▶ _Work to complete_: Using the listing below, copy every line that mentions "picture".

--------

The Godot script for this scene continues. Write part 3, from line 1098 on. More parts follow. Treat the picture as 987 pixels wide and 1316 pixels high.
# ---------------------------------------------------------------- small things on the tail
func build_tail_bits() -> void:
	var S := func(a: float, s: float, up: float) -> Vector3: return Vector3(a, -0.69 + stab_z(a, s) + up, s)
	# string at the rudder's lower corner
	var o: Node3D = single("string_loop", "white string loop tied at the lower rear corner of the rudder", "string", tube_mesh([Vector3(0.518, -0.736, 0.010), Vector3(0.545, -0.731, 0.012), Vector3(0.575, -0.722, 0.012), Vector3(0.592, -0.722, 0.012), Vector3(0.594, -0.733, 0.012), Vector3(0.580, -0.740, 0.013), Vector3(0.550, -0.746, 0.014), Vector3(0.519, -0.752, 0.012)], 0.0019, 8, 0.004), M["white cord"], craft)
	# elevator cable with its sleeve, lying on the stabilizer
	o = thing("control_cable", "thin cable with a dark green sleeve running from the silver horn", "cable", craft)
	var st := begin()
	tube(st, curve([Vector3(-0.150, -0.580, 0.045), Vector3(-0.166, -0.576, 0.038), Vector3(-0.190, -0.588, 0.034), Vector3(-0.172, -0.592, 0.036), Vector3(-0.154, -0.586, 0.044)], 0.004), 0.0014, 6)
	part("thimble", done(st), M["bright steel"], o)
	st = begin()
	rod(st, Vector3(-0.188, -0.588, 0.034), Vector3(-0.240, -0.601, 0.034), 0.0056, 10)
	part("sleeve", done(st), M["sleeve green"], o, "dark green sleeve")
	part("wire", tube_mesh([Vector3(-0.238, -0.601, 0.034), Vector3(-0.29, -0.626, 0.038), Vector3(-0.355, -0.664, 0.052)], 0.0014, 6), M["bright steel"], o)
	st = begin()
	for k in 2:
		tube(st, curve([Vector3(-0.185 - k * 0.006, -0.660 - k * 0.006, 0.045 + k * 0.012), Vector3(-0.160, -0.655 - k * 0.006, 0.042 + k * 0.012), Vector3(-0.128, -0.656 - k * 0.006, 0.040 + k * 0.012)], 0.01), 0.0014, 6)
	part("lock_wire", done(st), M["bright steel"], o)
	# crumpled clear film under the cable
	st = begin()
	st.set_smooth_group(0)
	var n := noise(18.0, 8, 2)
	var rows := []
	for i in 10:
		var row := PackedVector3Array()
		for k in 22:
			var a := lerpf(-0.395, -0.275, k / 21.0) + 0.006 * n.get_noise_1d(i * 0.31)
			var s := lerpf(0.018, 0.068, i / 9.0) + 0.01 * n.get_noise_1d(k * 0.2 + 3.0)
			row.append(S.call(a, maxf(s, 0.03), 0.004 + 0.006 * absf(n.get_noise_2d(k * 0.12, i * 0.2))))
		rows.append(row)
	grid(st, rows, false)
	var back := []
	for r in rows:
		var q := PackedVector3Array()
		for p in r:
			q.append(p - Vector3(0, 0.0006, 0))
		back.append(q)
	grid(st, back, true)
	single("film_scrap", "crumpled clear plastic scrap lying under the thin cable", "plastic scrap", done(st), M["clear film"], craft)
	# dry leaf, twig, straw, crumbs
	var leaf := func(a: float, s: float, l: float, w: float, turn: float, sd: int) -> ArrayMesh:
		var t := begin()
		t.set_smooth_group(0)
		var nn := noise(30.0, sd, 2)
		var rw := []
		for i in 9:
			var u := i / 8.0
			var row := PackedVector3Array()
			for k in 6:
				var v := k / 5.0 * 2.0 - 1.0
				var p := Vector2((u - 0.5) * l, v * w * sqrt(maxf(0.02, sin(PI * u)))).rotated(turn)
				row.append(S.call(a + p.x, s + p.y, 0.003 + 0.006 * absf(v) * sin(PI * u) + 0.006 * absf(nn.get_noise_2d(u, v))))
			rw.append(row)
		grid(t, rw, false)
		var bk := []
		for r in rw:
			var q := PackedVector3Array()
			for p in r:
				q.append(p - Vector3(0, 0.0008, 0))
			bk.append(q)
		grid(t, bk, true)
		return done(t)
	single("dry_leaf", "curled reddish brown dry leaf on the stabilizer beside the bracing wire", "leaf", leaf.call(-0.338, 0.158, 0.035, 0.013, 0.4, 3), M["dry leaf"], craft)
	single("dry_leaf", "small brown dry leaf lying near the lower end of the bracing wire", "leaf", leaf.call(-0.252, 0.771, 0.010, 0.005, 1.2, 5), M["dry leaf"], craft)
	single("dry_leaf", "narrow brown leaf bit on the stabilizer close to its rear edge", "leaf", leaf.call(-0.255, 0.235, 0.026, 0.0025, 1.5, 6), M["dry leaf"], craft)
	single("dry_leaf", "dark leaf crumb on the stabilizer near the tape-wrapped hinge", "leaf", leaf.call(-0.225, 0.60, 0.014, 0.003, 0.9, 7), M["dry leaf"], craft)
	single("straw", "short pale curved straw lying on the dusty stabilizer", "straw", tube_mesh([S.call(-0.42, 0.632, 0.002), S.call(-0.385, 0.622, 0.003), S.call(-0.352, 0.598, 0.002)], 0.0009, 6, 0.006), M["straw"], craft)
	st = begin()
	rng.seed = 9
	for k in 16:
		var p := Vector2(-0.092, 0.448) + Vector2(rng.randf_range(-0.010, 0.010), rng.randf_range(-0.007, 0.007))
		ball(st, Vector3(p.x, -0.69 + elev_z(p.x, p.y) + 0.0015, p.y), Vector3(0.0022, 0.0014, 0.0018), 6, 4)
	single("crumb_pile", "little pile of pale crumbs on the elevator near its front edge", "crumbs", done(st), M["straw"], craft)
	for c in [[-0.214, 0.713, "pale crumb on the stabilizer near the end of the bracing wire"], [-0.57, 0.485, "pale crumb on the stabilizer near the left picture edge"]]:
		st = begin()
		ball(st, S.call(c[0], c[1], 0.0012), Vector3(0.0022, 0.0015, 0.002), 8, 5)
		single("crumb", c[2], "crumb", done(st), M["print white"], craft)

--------

▶ _Response_:
The Godot script for this scene continues. Write part 3, from line 1098 on. More parts follow. Treat the picture as 987 pixels wide and 1316 pixels high.
	for c in [[-0.214, 0.713, "pale crumb on the stabilizer near the end of the bracing wire"], [-0.57, 0.485, "pale crumb on the stabilizer near the left picture edge"]]:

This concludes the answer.